Jean-Pierre Boudhar loue des studios à des sans-abris, dans le nord de la France. Si cet agent immobilier est aussi sensible à la cause des SDF, c’est parce qu’il a lui-même été confronté à la rue dans sa jeunesse.
Avec des températures passant sous la barre des 0°C, l’hiver est rude en ce début d’année. Vendredi, plusieurs départements ont mis en oeuvre le Plan grand froid. Déclenché par les préfectures, ce dispositif interministériel prévoit une vigilance accrue à l’égard des personnes en situation de précarité et les SDF, premières victimes de la météo peu clémente.
Afin d’offrir un peu de confort aux sans-abris, un agent immobilier du nord de la France va plus loin et leur propose un toit. Âgé de 59 ans, Jean-Pierre Boudhar loue en effet les chambres des deux immeubles qu’il possède, à Lomme et à Lambersat, près de Lille. Meublées et équipées d’une petite cuisine, ces chambres mesurent environ 15 mètres carrés. Lavabo, douche et toilettes sont mis à disposition dans les parties communes.
Mais attention, les règles de vie sont strictes. «Les locataires doivent absolument respecter le calme des autres résidents, à partir de 22 heures, et ne pas accueillir d’autres personnes dans la résidence», détaille Jean-Pierre Boudhar au Figaro. «Chacun doit également faire preuve de propreté et bien ranger ses affaires, sinon après c’est le bazar». Le loyer? En théorie, il s’élève à 320 euros par mois par chambre, mais les locataires ne versent que 80 à 92 euros. La différence est prise en charge par les aides locatives du Revenu de Solidarité Active (RSA). De son côté, l’entrepreneur règle les charges et les frais de ménage.
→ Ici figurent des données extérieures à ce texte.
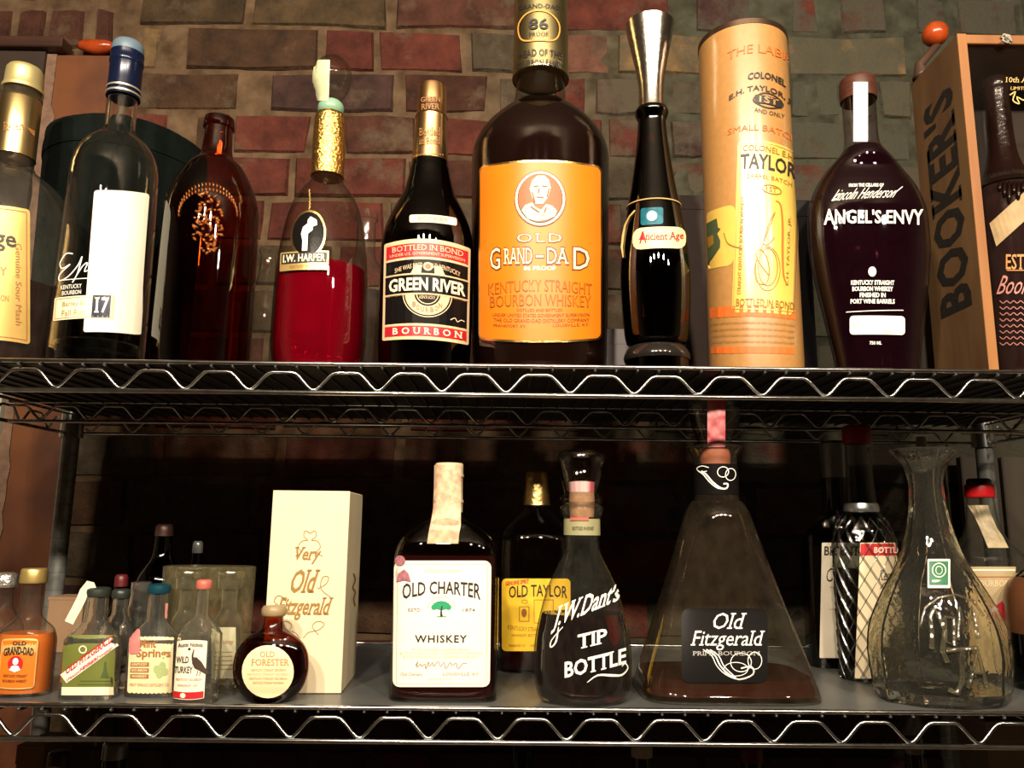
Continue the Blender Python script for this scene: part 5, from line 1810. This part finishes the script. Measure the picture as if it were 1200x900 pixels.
# tall dark bottle with pale label, half hidden
b = Bottle('whiskey_bottle', 'dark flat bottle with pale vertical label just left of the diamond cut bottle', 992, 783,
           [(783, 40), (779, 43), (640, 42), (628, 38), (616, 29), (606, 20), (596, 16), (520, 14.5, 0, 1)], thin_glass('smoky_glass', (.42, .44, .40), (.12, .12, .10), refl=.07), SL, front=784, p=4, dr=.5, n=48)
b.liquid(640, mat('black_spirit', (.02, .012, .008), .06, trans=.5, ior=1.34), k=.95)
b.sleeve('capsule', [(560, 15.5, 1), (520, 15, 1), (517, 12, 1)], mat('grey_foil', (.30, .31, .30), .35, .7), n=28)
L_ = Label(b, 962, 636, 1008, 771, lean=-.02)
L_.plate('paper_label', mat('stone_label', (.66, .58, .46), .5, vary=.08), b.root, r=1, off=.0006)
L_.text('BICENT', 965, 640, 1005, 651, IN, bold=.02, serif=True, off=.001); L_.text('Com', 968, 663, 992, 679, IN, serif=True, rise=9, off=.001)
L_.text('mem', 982, 692, 1002, 703, IN, serif=True, off=.001)
L_.fill([(984, 728), (989, 726), (992, 736), (994, 746), (990, 750), (990, 762), (986, 762), (984, 748)], RE, off=.001)
L_.line(972, 688, 1008, 688, .8, coral); L_.line(972, 714, 1008, 714, .8, coral)
L_.done(lab_of(b))

# diamond cut bottle
b = Bottle('whiskey_bottle', 'diamond cut glass bottle with red and cream label, tall neck and red cap', 1023, 806,
           [(803, 34), (799, 36.5), (650, 36), (632, 35), (618, 31), (606, 24.5), (598, 19, 0, 0), (592, 17.5), (560, 15), (518, 13.5, 0, 1)], thin_glass('grey_cut_glass', (.60, .62, .58), (.15, .16, .14), refl=.08), SL, front=801, dr=.8, n=48)
b.liquid(665, mat('black_spirit', (.02, .012, .008), .06), k=.93)
b.sleeve('neck_collar', [(600, 19.5, 1), (596, 20), (590, 18.5, 1)], mat('steel_ring', (.45, .46, .45), .25, .9), cap0=False, cap1=False, n=28)
b.sleeve('cap', [(520, 15.5, 1), (516, 16), (502, 15.5), (499, 13, 1)], mat('dark_red_cap', (.38, .02, .025), .35), n=28)
L_ = Label(b, 1005, 636, 1062, 795, lean=-.04)
L_.plate('paper_label', mat('warm_cream_label', (.80, .66, .44), .5, vary=.08), b.root, r=1, off=.0005)
L_.rect(1005.5, 637, 1061.5, 651, RE, off=.0008); L_.text('BOTTLED', 1021, 641, 1057, 648, PAP, bold=.02, serif=True, off=.0012)
L_.text('Kentucky', 1028, 668, 1058, 684, IN, ital=.2, serif=True, off=.001)
L_.stroke([(1030, 690), (1036, 682), (1034, 696), (1042, 688), (1040, 702)], 1.2, IN, off=.001)
L_.done(lab_of(b))
mbd = MB()
cut = thin_glass('bright_cut_glass', (.30, .28, .22), (.12, .11, .08), refl=.35, rough=.12)
for sg in (-1, 1):
    for k in range(-10, 16):
        P = []
        for j in range(40):
            py = 606 + (798 - 606) * j / 39
            x = k * 15 + sg * (py - 606) * .62
            u = x / 36.0
            # travel round the body as the line climbs
            th = (u * .95) % (2 * math.pi)
            if th > math.pi:
                th -= 2 * math.pi
            if abs(th) > 1.75:
                if len(P) > 1:
                    mbd.tube(P, .00055, 4)
                P = []
                continue
            z = b.zz(py)
            zz2, w, d, p = b.at(z)
            P.append((b.X + (w + .0007) * math.sin(th), b.Y - (d + .0007) * math.cos(th), z))
        if len(P) > 1:
            mbd.tube(P, .00055, 4)
o = mbd.make('diamond_cutting', cut, b.root, smooth=True)

# faceted decanter with moulded monogram
b = Bottle('decanter', 'empty clear faceted decanter with flared lip, moulded monogram and green stamp', 1106, 832,
           [(832, 66, 0, 1), (827, 71), (812, 76.5), (790, 79), (764, 81, 0, 1), (745, 79), (730, 75.5), (712, 68), (697, 60.5, 0, 1), (680, 51), (662, 40), (645, 32), (625, 26), (605, 22), (585, 19.5), (565, 19), (552, 21.5), (543, 26), (536, 32), (531, 36.5), (528, 37.5, 0, 0), (526.5, 36, 0, 1)],
           thin_glass('greenish_decanter_glass', (.95, .94, .84), (.36, .37, .27), refl=.10, haze=.03, hazecol=(.75, .70, .48), bump=.3, bscale=38), SL, front=833, dr=.72, n=10, angle=14)
hollow(b, .0035, mat('greenish_thick_glass', (.97, .96, .84), .02, trans=.988, ior=1.42, bump=.7, bscale=40), floor=.009)
mg = MB()
for pts, r in (([(1092, 760), (1092, 742), (1090, 722), (1096, 712)], .0026), ([(1107, 724), (1108, 752), (1118, 756), (1117, 724), (1107, 723)], .0020), ([(1098, 716), (1107, 738), (1104, 762), (1110, 776)], .0026),
               ([(1110, 762), (1146, 760)], .0026), ([(1127, 762), (1127, 800), (1121, 812), (1112, 808)], .0028), ([(1134, 806), (1145, 762), (1156, 806)], .0026), ([(1139, 788), (1152, 788)], .0018),
               ([(1122, 750), (1124, 712), (1132, 742), (1138, 712), (1146, 748)], .0022), ([(1078, 735), (1084, 712), (1100, 700), (1120, 697), (1140, 704), (1152, 722)], .0016)):
    mg.tube([b.hit(x, y, .0006) for x, y in pts], r, 8)
mg.make('moulded_monogram', thin_glass('raised_clear_glass', (.95, .93, .80), (.5, .48, .34), refl=.34, rough=.08, bump=.8, bscale=140, haze=.03, hazecol=(.8, .76, .55)), b.root, smooth=True, angle=60)
L_ = Label(b, 1087, 655, 1113, 689)
L_.plate('stamp', mat('stamp_paper', (.72, .74, .60), .5), b.root, r=1, off=.0008)
L_.rect(1089, 657.5, 1110.5, 685.5, mat('stamp_green', (.02, .17, .075), .5, vary=.3, scale=300), off=.0012); L_.ring(1100, 668, 7.5, 8, 1.2, MATS['stamp_paper'], off=.0016); L_.disc(1100, 668, 4, 5, MATS['stamp_paper'], off=.0016)
L_.disc(1100, 668, 3.2, 4.1, MATS['stamp_green'], off=.0019); L_.rect(1092, 679.5, 1108, 682, MATS['stamp_paper'], off=.0016)
L_.done(lab_of(b, 'stamp'))

# bottle with columns label
b = Bottle('whiskey_bottle', 'round clear bottle with bright red neck ring and cream column label at the right', 1168, 798,
           [(798, 42), (793, 45), (700, 44), (668, 43.5), (652, 41), (643, 34), (636, 27), (622, 20), (605, 16), (590, 14.5), (583, 14, 0, 1), (567, 13.5, 0, 1)], G_CLEAR2(), SL, front=799, n=40)
b.liquid(672, mat('black_spirit', (.02, .012, .008), .06), k=.93)
b.sleeve('neck_ring', [(583, 15.5, 1), (580, 16), (570, 15.5), (568, 14.5, 1)], mat('bright_red_plastic', (.5, .010, .014), .3), n=28, cap0=False)
b.sleeve('cap', [(568, 13, 1), (563, 13), (561, 11, 1)], mat('black_cap', (.03, .03, .03), .35), n=24)
Rd = Round(b, [(646, 36), (636, 28.5), (622, 21.5), (605, 17.5), (590, 16)])
V = []; Fc = []
for i, (y, a, c) in enumerate(((592, 1138, 1158), (604, 1142, 1162), (618, 1148, 1168), (630, 1153, 1176), (642, 1158, 1182))):
    for k in range(5):
        V.append(Rd.hit(a + (c - a) * k / 4, y, .0008))
for i in range(4):
    for k in range(4):
        a = i * 5 + k
        Fc.append((a, a + 5, a + 6, a + 1))
obj('tax_strip', V, Fc, mat('beige_strip', (.40, .32, .19), .6, vary=.4, scale=90), b.root)
L_ = Label(b, 1134, 664, 1190, 788, arc=(0, 0))
L_.plate('paper_label', mat('column_label', (.42, .31, .17), .5, vary=.12, scale=50), b.root, r=1, off=.0006)
L_.line(1135, 668, 1189, 668, 2, PAP); L_.line(1137, 676, 1187, 676, 1.4, brown_ink); L_.text('BOURBON', 1142, 680, 1184, 687, tn, serif=True)
for x in (1139, 1183):
    L_.line(x - 2, 690, x - 2, 780, 1, brown_ink); L_.line(x + 2, 690, x + 2, 780, 1, brown_ink)
L_.fill([(1164, 712), (1174, 704), (1178, 712), (1177, 728), (1168, 730)], RE, off=.001); L_.disc(1158, 722, 5, 6, brown_ink)
L_.done(lab_of(b))

b = Bottle('jug', 'brown over green bottle cut off by the right edge of the lower shelf', 1244, 818,
           [(818, 44), (812, 48), (760, 48, 0, 0), (700, 47), (684, 42), (672, 30), (662, 16), (650, 13, 0, 1)], thin_glass('dull_green_glass', (.30, .30, .22), (.1, .1, .07)), SL, front=818, open_top=False)
b.sleeve('brown_glaze', [(742, 48.6, 1), (700, 47.8), (684, 42.8), (673, 31, 1)], mat('brown_glaze', (.12, .045, .018), .3, vary=.3, scale=25), cap0=False, cap1=False, n=36)

# slender bottle seen behind the faceted decanter, and dim grey board at the right
b = Bottle('glass_bottle', 'slender dim bottle with pale cap directly behind the faceted decanter', 1100, 776,
           [(786, 22), (780, 24), (690, 24), (670, 20), (640, 11), (600, 7), (530, 6, 0, 1)], thin_glass('smoky_glass', (.42, .44, .40), (.12, .12, .10)), SL, front=772, n=28)
b.sleeve('cap', [(532, 6, 1), (514, 5.5), (512, 4, 1)], mat('pale_cap', (.50, .52, .48), .5), n=20)
gy = mat('dim_weathered_board', (.07, .055, .04), .8, vary=.5, scale=9, stretch=(1, 1, .3))
for k, (x0, x1) in enumerate(((1128, 1172), (1176, 1215), (1219, 1262))):
    a_, c_ = atY(x0, 560, 1.335).x, atY(x1, 560, 1.335).x
    mb = MB(); mb.bbox_bevel((a_, 1.335, 0), (c_, 1.352, H + .12), .002)
    tag(mb.make('weathered_board', gy), ('dim weathered board leaning on the wall at the right, nearest the diamond cut bottle', 'dim weathered board at the right, between its two neighbours', 'dim weathered board at the far right edge of the picture')[k], 'board', 'weathered boards against the wall')

# ------------------------------------------------------------------ the shelf below, tops only
for cx, top, hw, Yb, m, capm, lab in ((70, 880, 30, .95, G_BROWN(), MATS['copper_cap'], 'dark bottle on the bottom shelf, only its shoulder in the frame, far left'),
                                      (135, 868, 34, 1.0, thin_glass('dull_green_glass', (.3, .3, .22), (.1, .1, .07)), MATS['grey_foil'], 'dark green bottle on the bottom shelf under the olive labelled flask'),
                                      (612, 874, 30, 1.02, thin_glass('deep_blue_glass', (.03, .08, .22), (.01, .02, .08)), MATS['navy_capsule'], 'deep blue bottle on the bottom shelf under the yellow label bottle'),
                                      (752, 866, 30, .98, thin_glass('smoky_glass', (.42, .44, .40), (.12, .12, .10)), MATS['pale_cap'], 'grey glass bottle on the bottom shelf left of the pyramid decanter'),
                                      (880, 872, 32, .96, G_BROWN(), MATS['dull_red_cap'], 'dark bottle with red cap on the bottom shelf under the pyramid decanter'),
                                      (1070, 862, 26, 1.0, thin_glass('smoky_glass', (.42, .44, .40), (.12, .12, .10)), MATS['grey_foil'], 'smoky bottle on the bottom shelf under the faceted decanter')):
    X_ = atY(cx, 880, Yb).x
    base_py = proj((X_, Yb, SB))[1]
    c = Bottle('dark_bottle', lab, proj((X_, Yb, SB))[0], base_py, [(base_py, hw - 3), (base_py - 6, hw), (top + 100, hw), (top + 75, hw * .85), (top + 55, hw * .45), (top + 14, hw * .36, 0, 1)], m, SB, Y=Yb, n=28)
    c.sleeve('cap', [(top + 20, hw * .42, 1), (top + 3, hw * .40), (top, hw * .3, 1)], capm, n=20)
for x0, x1, yt, Yb, m, lab in ((1158, 1208, 846, .93, mat('pale_stone_carton', (.28, .25, .19), .6, vary=.1), 'pale tall carton on the bottom shelf at the right corner'),
                               (20, 52, 874, .98, MATS['kraft_card'], 'brown carton on the bottom shelf at the left corner')):
    a_, c_ = atY(x0, 880, Yb).x, atY(x1, 880, Yb).x
    r_, o_ = box_thing('carton', lab, 'box', (a_, Yb, SB), (c_, Yb + .06, z_at(a_, Yb, yt)), m)
    mb = MB(); mb.bbox_bevel((a_ - .0006, Yb - .0006, z_at(a_, Yb, yt) - .02), (c_ + .0006, Yb + .0606, z_at(a_, Yb, yt) + .0008), .0005); mb.make('lid', m, r_)

print('OBJECTS', len(SC.objects), 'BRICKS', nb)
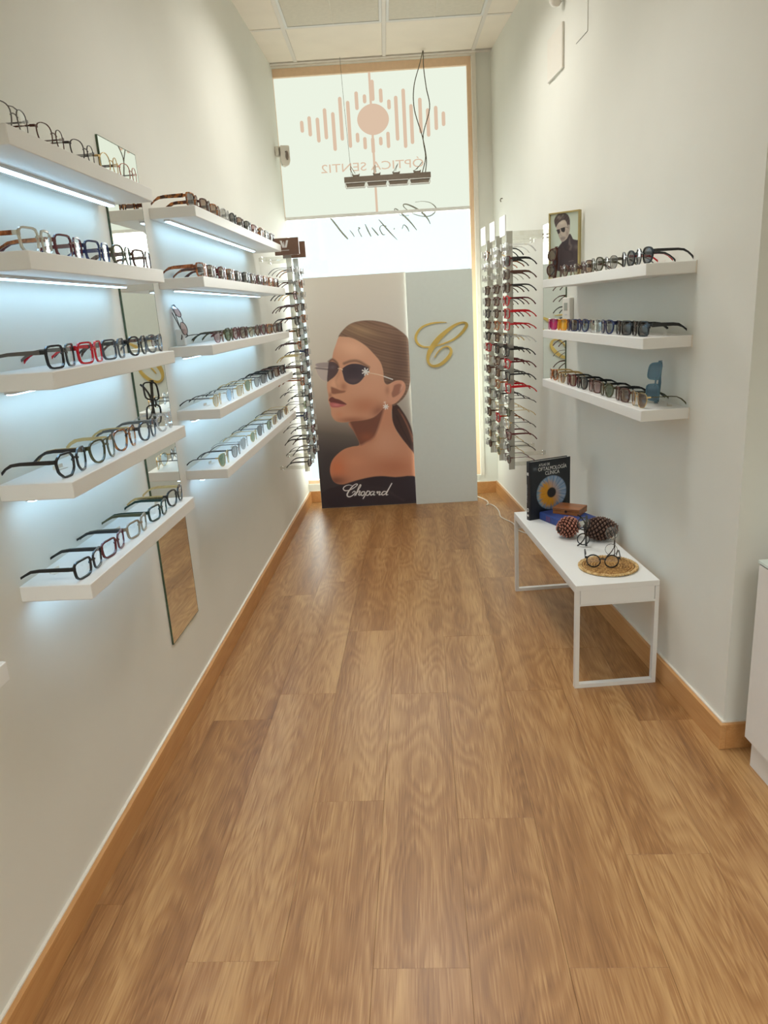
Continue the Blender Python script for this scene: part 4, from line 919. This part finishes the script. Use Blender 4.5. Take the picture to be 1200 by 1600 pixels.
sp_ = MB(); sp_.box(-.0054, -.0049, .008, .022, .222, .236); sp_.box(-.0054, -.0049, .008, .022, .018, .028); part('spine_mark', sp_, M['whiteink'], bk)
part('spine_ring', MB().tube([(-.0052, .015+.006*math.cos(a), .050+.008*math.sin(a)) for a in [2*PI*i/16 for i in range(16)]], .0018, 5, closed=True), M['whiteink'], bk)
text_mesh('spine_title', 'OFTALMOLOGÍA', .012, M['silverink'], bk, (-.0052, .020, .085), (PI/2, -PI/2, -PI/2), 'LEFT', .0002)
# ---- blue book lying flat
Q0, Q1 = bz(844, 811.5, BZ), bz(880, 826.3, BZ); thb = math.atan2(Q1[1]-Q0[1], Q1[0]-Q0[0])
bb = thing('book', 'blue clothbound book lying flat under the small wooden box', 'book', (Q0[0], Q0[1], TB), (0, 0, thb))
lw_, dw, hb = .225, .165, .038
part('bottom_cover', MB().cbox(0, lw_, 0, dw, 0, .003, .0006), M['bookblue'], bb)
part('top_cover', MB().cbox(0, lw_, 0, dw, hb-.003, hb, .0006), M['bookblue'], bb)
part('spine', MB().prism([(0, .0), (-.004, .006), (-.004, hb-.006), (0, hb)], 0, lw_, 0), M['bookblue'], bb)
part('pages', MB().box(.004, lw_-.004, .0005, dw-.004, .003, hb-.003), M['paper'], bb)
for x in (.058, .070, .082): part('spine_band', MB().box(x, x+.0022, -.0046, -.0040, .006, hb-.006), M['redink'], bb)
# ---- small wooden box
ZB_ = BZ+hb
U0, U1 = bz(863.7, 802.4, ZB_), bz(905, 807.3, ZB_); thw = math.atan2(U1[1]-U0[1], U1[0]-U0[0]); wl = float(np.linalg.norm(U1-U0))
wx = thing('wooden_box', 'small brown wooden box with lid on top of the blue book', 'box', (U0[0], U0[1], TB+hb+.0003), (0, 0, thw))
part('body', MB().cbox(0, wl, 0, .100, 0, .017, .001), M['box'], wx)
part('lid', MB().cbox(-.0008, wl+.0008, -.0008, .1008, .0175, .031, .0014), M['box'], wx)
part('thumb_notch', MB().lathe([(.0065, 0), (.0065, .0006)], 12), M['conecore'], wx, (wl*.5, -.0008, .016), (PI/2, 0, 0))
# ---- pine cones: spiral of thick woody scales round a core, axis along local x
def pine_cone(L_, R_, n, mt, label, loc, rot, tipgap):
    rt = thing('pine_cone', label, 'pine cone', loc, rot)
    prof = lambda s: R_*(max(0.0, math.sin(PI*min(1, .10+.86*s)))**.62)
    ax = [(-L_/2+L_*i/10, .74*prof(i/10)+.001) for i in range(11)]
    c_ = MB().lathe([(r, z) for z, r in ax], 14); part('core', c_, M['conecore'], rt, (0, 0, 0), (0, PI/2, 0), True)
    sc = MB(); ga = PI*(3-math.sqrt(5))
    for i in range(n):
        s = (i+.5)/n; r = prof(s); x = -L_/2+L_*s; a = i*ga; ring = 2*PI*max(r, .006)
        w = min(.0150, ring/8.5); h = .0150*(.6+.4*math.sin(PI*s)); out = r*.99; inn = r*.62
        er = Vector((0, math.cos(a), math.sin(a))); et = Vector((0, -math.sin(a), math.cos(a))); ex = Vector((1, 0, 0))
        sl = (s-.42)*1.5; er2 = (er+ex*sl).normalized(); up = ex-er2*ex.dot(er2); up.normalize()
        C0 = ex*(x-.002-sl*.010)+er*inn; C1 = ex*x+er*out
        vs = [C0-et*w*.3, C0+et*w*.3, C0+up*h*.5+et*w*.2, C0+up*h*.5-et*w*.2,
              C1-et*w*.56, C1-up*h*.38, C1+et*w*.56, C1+up*h*.46, C1+er2*.0052+up*h*.05]
        sc.add(vs, [(0,1,5),(0,5,4),(1,6,5),(1,2,6),(2,7,6),(2,3,7),(3,4,7),(3,0,4),(0,3,2,1)]); b_ = len(sc.v)-9; sc.f += [tuple(b_+i for i in f) for f in ((4,5,8),(5,6,8),(6,7,8),(7,4,8))]; sc.mi += [1]*4
    tag(part('scales', sc, mt, rt), kind='stuff'); return rt
ca_ = bz(891, 843, BZ); cb_ = bz(935, 848, BZ)
pine_cone(.098, .046, 120, M['cone_red'], 'reddish pine cone on the bench, tip towards the aisle', (ca_[0]-.004, ca_[1]+.032, TB+.0475), (0, .10, math.radians(200)), 0)
pine_cone(.142, .0505, 165, M['cone_grey'], 'bigger grey-brown pine cone on the bench next to the wall', (cb_[0]+.020, cb_[1]+.035, TB+.052), (0, .06, math.radians(-6)), 0)
# ---- woven round mat
mc = bz(950, 886, BZ); mt_ = thing('woven_mat', 'round woven straw mat at the near end of the bench', 'mat', (mc[0], mc[1], TB))
cl = MB()
for k in range(9): cl.tube([((.010+.0105*k)*math.cos(a), (.010+.0105*k)*math.sin(a), .0042) for a in [2*PI*i/40 for i in range(40)]], .0052, 6, closed=True)
cl.lathe([(.1, .0005), (.1, .0035)], 40)
tag(part('woven_coils', cl, M['straw'], mt_, smooth=True), kind='stuff')
for k in range(3):
    n = 150; part('braid', MB().tube([((.1075+.0050*math.sin(2*PI*(i*22/n+k/3)))*math.cos(2*PI*i/n), (.1075+.0050*math.sin(2*PI*(i*22/n+k/3)))*math.sin(2*PI*i/n), .0056+.0022*math.sin(4*PI*(i*22/n+k/3))) for i in range(n)], .0034, 5, closed=True), M['strawlight'], mt_, smooth=True)
g0 = bz(941, 893, BZ)
make_glasses(('round', 'black', 'black', 'clear', False), 'round black eyeglasses lying open on the woven mat, lenses towards the camera', None, (g0[0]+.004, g0[1]+.012, TB+.0095), math.radians(-14))
g1 = bz(951, 877, BZ)
make_glasses(('round', 'gun', 'matt', 'clear', True), 'thin metal round eyeglasses stood on end at the back of the woven mat', None, (g1[0]+.012, g1[1]+.010, TB+.0125), math.radians(-20), True, True, 0, -.05)
g2 = bz(911, 856, BZ)
make_glasses(('round', 'black', 'black', 'clear', False), 'round black eyeglasses stood on end in front of the two pine cones', None, (g2[0], g2[1]-.004, TB+.004), math.radians(-12), True, True, 0, -.04)
# ================================================================== white cable on the floor behind the bench
cp = [(.62, 5.50), (.655, 5.43), (.690, 5.33), (.690, 5.25), (.672, 5.20), (.70, 5.22), (.727, 5.15), (.737, 5.02), (.728, 4.88), (.748, 4.80), (.786, 4.70), (.786, 4.57), (.808, 4.50), (.86, 4.44), (.93, 4.42)]
cb = MB().tube([Vector((x, y, .0042)) for x, y in catmull(cp, 6)], .0040, 6)
o = link('power_cable', cb.mesh('power_cable', M['cable'], True)); tag(o, 'thin white cable winding over the floor between white board and bench', 'cable')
À 17 ans seulement, il dormait dans la rue
Jean-Pierre Boudhar a débuté cette initiative, il y a quinze ans. Les deux immeubles étaient alors occupés par des SDF, qui sont ensuite restés, tandis que le nouveau propriétaire a rénové les lieux. La raison? «Je sais ce que c’est de dormir dans la rue: j’ai dormi dans une voiture, sous des cartons...», témoigne-t-il. Né dans une famille nombreuse, Jean-Pierre Boudhar a en effet été confronté très tôt à la violence et à la précarité. Il a ainsi été balloté de foyer en foyer, et se retrouve à la rue.. à 17 ans seulement. Jusqu’à ce fameux jour, où il rencontre trois étudiants qui l’accueillent une nuit. Il restera finalement cinq ans en colocation avec eux.
Pour choisir ses locataires, il collabore désormais avec le Collectif des SDF de Lille. Créé en 2011, il permet d’aider les SDF, notamment dans leurs démarches administratives. «Nous avons beaucoup de demandes de logement, parce que les centres d’hébergement à Lille sont pleins à craquer», assure Dominique Calonne du collectif, au Figaro. «Il faut savoir qu’il y a entre 300 et 500 personnes qui dorment tous les jours dans la rue à Lille».
«Dans les chambres que je loue, il n’y a que des hommes, âgés de 35 à 72 ans», affirme l’agent immobilier. «Mais il est vrai que les locataires rajeunissent depuis quelques années». En théorie, les sans-abris ne sont pas censés rester plus de deux ans, mais certains sont présents depuis le début. Au total, ce sont vingt personnes sans domicile fixe qui sont hébergées.